Stored entries
►

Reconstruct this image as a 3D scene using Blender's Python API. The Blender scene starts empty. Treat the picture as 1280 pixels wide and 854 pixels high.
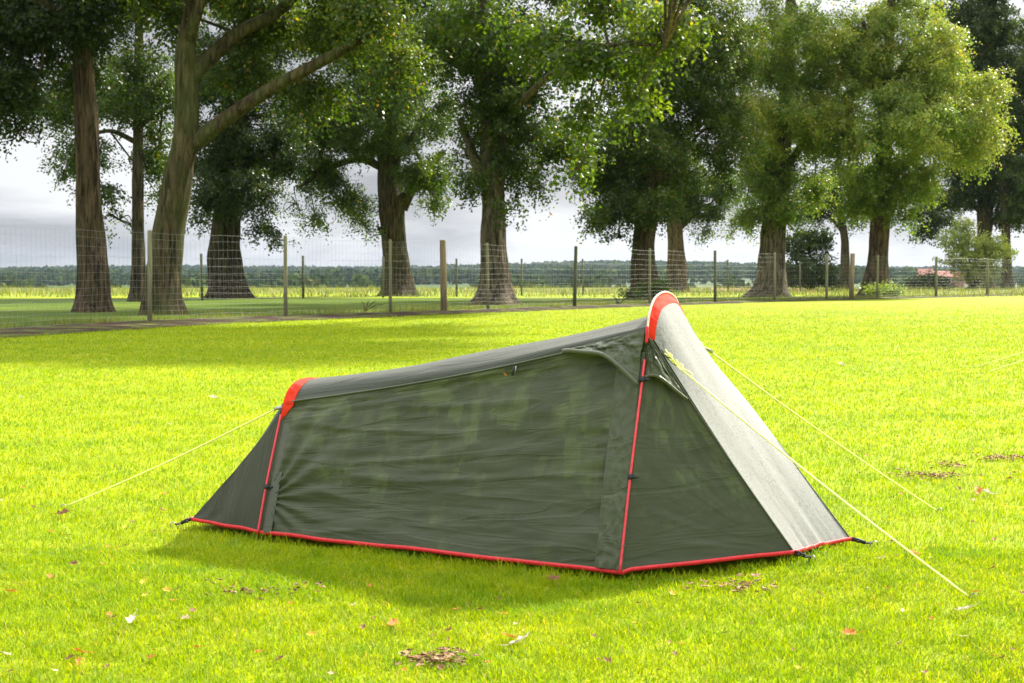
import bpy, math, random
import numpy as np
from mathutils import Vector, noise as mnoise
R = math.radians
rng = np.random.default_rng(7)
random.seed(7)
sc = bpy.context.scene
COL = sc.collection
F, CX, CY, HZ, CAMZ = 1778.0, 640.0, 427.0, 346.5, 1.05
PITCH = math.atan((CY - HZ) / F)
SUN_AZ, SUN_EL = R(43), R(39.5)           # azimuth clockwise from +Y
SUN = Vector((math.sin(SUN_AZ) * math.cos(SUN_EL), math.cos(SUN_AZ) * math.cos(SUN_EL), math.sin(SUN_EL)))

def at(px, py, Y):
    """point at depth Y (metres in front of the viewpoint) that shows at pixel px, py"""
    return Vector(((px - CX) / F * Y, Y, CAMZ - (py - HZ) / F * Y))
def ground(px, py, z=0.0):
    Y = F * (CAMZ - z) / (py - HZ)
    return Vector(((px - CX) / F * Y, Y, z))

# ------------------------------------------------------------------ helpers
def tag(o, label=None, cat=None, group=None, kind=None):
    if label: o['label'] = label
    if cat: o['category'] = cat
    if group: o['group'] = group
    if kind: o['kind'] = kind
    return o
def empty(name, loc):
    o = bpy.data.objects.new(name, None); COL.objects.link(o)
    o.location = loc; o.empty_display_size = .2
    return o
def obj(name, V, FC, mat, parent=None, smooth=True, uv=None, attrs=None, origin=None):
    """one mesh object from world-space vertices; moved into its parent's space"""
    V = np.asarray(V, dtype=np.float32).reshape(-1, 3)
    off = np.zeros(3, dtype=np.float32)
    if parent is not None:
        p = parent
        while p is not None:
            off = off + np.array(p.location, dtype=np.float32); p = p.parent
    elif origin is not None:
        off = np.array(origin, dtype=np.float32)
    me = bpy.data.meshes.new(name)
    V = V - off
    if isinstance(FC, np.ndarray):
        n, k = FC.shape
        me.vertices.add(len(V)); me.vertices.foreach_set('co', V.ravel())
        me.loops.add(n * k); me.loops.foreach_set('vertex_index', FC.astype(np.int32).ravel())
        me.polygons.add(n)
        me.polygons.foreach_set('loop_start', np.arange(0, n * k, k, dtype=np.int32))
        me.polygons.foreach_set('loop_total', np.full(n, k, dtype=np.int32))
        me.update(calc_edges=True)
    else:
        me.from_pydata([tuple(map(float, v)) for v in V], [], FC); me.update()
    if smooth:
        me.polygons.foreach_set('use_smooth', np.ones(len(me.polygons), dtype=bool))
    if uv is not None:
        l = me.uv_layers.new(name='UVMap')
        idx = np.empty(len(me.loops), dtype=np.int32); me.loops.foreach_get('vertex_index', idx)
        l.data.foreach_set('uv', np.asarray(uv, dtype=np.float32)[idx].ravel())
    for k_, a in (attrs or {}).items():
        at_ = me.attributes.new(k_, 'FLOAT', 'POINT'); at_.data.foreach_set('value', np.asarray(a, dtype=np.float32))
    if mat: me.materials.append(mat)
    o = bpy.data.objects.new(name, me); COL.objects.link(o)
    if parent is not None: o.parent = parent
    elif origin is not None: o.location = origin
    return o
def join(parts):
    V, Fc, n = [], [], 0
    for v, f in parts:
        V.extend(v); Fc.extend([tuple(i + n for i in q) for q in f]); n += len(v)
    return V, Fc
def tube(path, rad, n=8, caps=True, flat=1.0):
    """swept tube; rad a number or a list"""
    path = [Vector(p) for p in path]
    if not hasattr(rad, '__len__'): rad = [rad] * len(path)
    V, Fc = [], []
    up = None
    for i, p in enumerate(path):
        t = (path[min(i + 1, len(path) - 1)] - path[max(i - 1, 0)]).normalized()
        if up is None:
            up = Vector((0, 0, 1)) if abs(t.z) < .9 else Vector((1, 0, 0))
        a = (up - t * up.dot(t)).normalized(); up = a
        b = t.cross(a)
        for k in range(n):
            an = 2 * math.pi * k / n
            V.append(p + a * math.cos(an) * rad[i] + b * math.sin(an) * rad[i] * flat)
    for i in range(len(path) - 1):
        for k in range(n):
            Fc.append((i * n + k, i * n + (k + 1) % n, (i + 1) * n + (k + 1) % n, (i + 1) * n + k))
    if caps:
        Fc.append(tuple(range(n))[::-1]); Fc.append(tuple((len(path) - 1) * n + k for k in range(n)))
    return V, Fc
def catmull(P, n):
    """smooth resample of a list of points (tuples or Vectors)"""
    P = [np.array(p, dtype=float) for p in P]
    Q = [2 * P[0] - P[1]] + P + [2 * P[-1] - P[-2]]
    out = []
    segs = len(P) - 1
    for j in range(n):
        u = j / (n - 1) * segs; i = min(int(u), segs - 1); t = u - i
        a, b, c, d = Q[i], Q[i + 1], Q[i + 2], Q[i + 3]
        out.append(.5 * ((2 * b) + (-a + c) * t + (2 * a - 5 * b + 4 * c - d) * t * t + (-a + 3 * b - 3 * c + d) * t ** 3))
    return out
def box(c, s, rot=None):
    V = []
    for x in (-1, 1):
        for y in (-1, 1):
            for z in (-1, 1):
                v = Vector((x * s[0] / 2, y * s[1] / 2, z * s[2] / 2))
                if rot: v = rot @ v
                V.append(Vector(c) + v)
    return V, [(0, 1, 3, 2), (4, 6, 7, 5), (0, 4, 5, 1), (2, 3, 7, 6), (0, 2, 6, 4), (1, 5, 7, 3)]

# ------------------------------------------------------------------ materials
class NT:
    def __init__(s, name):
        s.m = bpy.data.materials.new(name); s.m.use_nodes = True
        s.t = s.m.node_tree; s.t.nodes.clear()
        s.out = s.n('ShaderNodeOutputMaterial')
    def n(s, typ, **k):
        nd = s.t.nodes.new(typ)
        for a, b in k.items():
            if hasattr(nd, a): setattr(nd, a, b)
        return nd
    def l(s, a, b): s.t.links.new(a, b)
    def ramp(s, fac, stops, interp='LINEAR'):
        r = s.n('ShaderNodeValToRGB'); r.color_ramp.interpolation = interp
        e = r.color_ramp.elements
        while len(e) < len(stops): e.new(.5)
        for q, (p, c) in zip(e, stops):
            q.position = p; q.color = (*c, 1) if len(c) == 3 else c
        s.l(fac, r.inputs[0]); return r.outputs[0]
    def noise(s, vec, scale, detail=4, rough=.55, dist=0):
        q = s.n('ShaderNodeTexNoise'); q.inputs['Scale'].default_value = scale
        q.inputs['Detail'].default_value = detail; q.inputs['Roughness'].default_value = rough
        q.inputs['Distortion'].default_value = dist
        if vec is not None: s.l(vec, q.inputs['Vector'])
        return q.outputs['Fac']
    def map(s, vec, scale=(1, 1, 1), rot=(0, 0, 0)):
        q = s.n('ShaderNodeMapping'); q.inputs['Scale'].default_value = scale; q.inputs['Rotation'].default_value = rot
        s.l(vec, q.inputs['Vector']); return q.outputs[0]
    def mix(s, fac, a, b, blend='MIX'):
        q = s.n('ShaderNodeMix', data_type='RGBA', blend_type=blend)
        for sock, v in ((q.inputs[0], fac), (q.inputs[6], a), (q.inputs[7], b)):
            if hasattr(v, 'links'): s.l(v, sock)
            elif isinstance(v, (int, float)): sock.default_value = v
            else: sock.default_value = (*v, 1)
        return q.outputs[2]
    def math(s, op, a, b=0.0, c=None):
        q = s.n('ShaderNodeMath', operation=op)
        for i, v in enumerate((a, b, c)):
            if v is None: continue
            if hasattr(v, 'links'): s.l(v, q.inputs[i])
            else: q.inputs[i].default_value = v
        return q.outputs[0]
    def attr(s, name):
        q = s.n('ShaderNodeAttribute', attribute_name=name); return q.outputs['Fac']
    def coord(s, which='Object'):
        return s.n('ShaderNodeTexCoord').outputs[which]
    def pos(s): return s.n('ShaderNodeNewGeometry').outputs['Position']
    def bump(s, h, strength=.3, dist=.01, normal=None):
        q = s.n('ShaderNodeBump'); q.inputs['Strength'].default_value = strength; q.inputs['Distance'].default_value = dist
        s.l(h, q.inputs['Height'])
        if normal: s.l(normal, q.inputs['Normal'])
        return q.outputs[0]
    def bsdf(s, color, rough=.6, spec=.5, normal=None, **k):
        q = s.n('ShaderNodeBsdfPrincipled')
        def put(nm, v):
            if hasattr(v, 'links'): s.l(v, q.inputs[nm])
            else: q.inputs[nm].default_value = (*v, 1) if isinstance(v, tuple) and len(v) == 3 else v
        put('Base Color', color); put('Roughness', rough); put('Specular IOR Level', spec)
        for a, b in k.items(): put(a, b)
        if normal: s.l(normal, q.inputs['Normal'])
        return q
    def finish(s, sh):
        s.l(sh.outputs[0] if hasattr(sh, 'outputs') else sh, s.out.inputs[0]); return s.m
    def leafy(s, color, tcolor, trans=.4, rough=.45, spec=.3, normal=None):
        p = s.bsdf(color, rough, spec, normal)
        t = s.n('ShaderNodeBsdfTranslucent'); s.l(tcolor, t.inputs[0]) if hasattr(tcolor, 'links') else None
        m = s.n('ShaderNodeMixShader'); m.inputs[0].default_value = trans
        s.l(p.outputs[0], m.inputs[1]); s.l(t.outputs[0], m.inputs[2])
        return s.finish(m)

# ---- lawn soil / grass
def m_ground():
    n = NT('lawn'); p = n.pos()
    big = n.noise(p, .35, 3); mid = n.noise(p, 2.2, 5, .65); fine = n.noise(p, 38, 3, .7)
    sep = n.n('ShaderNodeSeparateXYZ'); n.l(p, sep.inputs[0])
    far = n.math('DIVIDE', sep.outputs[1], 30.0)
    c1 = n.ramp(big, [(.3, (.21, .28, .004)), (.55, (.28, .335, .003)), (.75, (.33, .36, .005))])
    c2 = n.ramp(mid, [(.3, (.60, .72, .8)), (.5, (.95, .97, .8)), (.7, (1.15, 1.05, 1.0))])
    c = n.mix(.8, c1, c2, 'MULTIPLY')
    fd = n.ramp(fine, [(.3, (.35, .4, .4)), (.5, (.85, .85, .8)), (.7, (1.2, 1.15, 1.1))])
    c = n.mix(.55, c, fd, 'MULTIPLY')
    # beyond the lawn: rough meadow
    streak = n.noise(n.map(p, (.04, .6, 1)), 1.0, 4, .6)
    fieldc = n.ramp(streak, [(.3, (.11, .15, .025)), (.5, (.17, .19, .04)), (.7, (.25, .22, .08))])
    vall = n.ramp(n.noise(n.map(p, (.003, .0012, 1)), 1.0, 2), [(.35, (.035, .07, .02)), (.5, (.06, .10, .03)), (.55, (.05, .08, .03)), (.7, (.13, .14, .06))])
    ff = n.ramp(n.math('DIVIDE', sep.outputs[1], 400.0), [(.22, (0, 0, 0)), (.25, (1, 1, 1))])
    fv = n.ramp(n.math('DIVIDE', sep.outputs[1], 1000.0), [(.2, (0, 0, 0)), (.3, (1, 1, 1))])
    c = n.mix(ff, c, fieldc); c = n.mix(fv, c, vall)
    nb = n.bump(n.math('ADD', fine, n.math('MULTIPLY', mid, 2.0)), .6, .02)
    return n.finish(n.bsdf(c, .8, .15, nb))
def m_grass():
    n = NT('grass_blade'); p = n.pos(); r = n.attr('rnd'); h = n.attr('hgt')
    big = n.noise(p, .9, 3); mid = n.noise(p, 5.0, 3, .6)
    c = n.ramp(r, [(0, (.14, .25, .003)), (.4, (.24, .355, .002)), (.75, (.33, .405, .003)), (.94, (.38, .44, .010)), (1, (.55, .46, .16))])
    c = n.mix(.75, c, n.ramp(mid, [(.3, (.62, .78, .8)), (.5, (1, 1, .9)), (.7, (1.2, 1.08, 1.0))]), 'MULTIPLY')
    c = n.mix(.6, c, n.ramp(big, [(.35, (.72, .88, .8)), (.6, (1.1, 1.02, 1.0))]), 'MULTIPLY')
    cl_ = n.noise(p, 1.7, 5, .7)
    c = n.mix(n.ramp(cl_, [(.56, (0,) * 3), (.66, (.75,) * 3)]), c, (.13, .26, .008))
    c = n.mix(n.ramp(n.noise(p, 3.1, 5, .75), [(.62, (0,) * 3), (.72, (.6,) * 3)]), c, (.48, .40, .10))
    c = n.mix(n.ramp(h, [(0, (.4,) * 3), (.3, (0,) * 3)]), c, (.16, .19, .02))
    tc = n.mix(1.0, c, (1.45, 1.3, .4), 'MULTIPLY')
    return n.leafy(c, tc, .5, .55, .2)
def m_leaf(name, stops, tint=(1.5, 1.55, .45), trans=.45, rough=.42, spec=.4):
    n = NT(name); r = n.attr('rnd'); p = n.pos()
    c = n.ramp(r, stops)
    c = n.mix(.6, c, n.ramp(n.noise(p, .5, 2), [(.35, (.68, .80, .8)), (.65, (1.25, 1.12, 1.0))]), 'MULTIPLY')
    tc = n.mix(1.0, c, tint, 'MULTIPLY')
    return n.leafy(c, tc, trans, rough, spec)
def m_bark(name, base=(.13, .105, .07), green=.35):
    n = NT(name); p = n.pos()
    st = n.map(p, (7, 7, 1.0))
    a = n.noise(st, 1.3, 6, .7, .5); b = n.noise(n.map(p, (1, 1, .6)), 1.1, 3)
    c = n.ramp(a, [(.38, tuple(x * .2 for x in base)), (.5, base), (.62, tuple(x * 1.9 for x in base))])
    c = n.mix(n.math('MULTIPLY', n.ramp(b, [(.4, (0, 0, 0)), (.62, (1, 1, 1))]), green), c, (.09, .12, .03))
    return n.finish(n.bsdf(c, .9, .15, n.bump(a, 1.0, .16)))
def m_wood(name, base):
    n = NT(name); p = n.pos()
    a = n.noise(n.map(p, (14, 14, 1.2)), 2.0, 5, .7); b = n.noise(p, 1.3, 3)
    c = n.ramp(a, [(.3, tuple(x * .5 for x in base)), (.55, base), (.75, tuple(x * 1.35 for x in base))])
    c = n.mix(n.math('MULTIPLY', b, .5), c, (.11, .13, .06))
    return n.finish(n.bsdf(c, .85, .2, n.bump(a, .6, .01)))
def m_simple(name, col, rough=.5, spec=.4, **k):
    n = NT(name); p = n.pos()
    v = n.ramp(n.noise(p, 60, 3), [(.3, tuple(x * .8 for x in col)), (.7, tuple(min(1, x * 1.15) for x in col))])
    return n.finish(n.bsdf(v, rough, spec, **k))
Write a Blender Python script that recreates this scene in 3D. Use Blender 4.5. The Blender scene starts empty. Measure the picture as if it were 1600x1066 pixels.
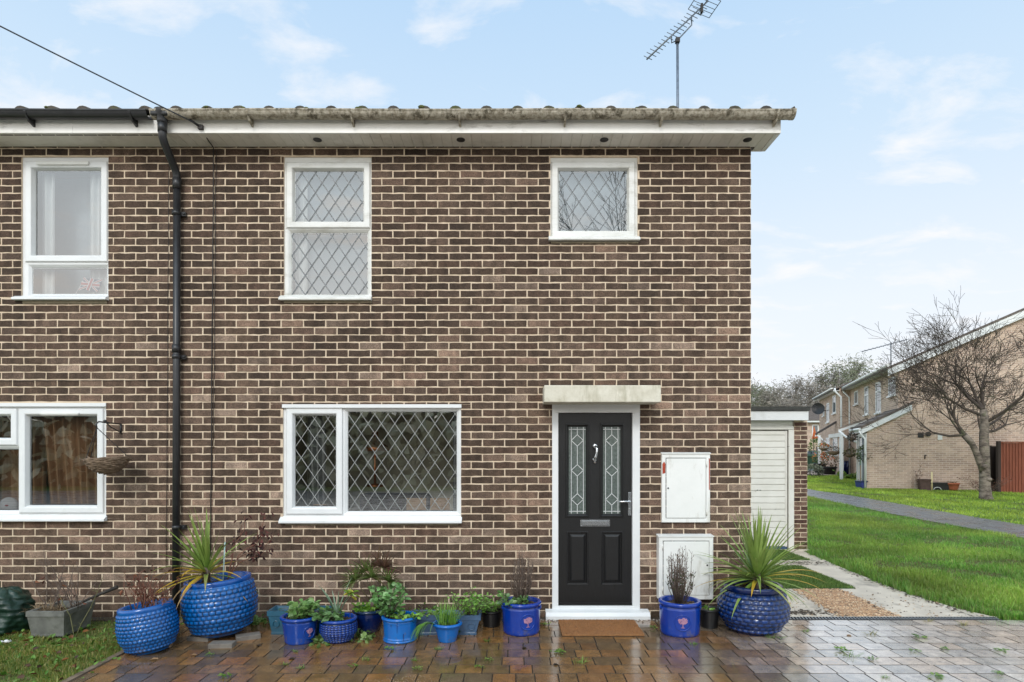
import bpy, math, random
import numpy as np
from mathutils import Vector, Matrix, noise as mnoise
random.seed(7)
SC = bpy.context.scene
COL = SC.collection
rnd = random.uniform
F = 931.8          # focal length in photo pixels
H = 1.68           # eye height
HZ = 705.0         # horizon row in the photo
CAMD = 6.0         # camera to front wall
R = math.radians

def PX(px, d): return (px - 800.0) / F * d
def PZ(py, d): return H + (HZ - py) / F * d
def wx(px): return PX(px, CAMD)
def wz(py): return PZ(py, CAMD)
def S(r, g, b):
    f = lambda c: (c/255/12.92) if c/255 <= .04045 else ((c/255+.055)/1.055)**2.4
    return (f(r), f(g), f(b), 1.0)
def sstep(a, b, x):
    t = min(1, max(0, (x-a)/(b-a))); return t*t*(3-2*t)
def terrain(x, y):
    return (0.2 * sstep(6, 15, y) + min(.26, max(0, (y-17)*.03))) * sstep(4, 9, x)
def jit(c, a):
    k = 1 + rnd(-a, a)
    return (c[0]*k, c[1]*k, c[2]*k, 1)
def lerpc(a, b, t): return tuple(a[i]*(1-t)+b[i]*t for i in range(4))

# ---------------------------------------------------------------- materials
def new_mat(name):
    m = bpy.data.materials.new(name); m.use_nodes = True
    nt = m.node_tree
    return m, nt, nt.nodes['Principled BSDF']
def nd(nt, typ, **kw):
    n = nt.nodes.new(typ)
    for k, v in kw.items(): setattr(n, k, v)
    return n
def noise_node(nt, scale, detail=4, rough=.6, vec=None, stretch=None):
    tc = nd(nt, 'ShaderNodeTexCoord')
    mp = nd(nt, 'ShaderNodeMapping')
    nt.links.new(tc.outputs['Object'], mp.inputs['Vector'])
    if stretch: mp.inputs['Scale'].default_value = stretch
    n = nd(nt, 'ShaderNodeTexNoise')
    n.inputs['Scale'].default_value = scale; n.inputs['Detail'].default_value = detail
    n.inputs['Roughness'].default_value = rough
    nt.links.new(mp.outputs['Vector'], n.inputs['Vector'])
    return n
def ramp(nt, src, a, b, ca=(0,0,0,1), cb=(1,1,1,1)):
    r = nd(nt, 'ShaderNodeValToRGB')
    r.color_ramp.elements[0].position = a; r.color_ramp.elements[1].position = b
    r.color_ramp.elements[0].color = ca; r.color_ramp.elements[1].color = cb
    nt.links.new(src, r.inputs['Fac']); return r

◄

Goal of the exercise - Give back exactly the lines from the first line of the data through the line with "SUN = Vector((math.sin(SUN_AZ)", pictures excluded.

Task output -
Reconstruct this image as a 3D scene using Blender's Python API. The Blender scene starts empty. Treat the picture as 1280 pixels wide and 854 pixels high.
import bpy, math, random
import numpy as np
from mathutils import Vector, noise as mnoise
R = math.radians
rng = np.random.default_rng(7)
random.seed(7)
sc = bpy.context.scene
COL = sc.collection
F, CX, CY, HZ, CAMZ = 1778.0, 640.0, 427.0, 346.5, 1.05
PITCH = math.atan((CY - HZ) / F)
SUN_AZ, SUN_EL = R(43), R(39.5)           # azimuth clockwise from +Y
SUN = Vector((math.sin(SUN_AZ) * math.cos(SUN_EL), math.cos(SUN_AZ) * math.cos(SUN_EL), math.sin(SUN_EL)))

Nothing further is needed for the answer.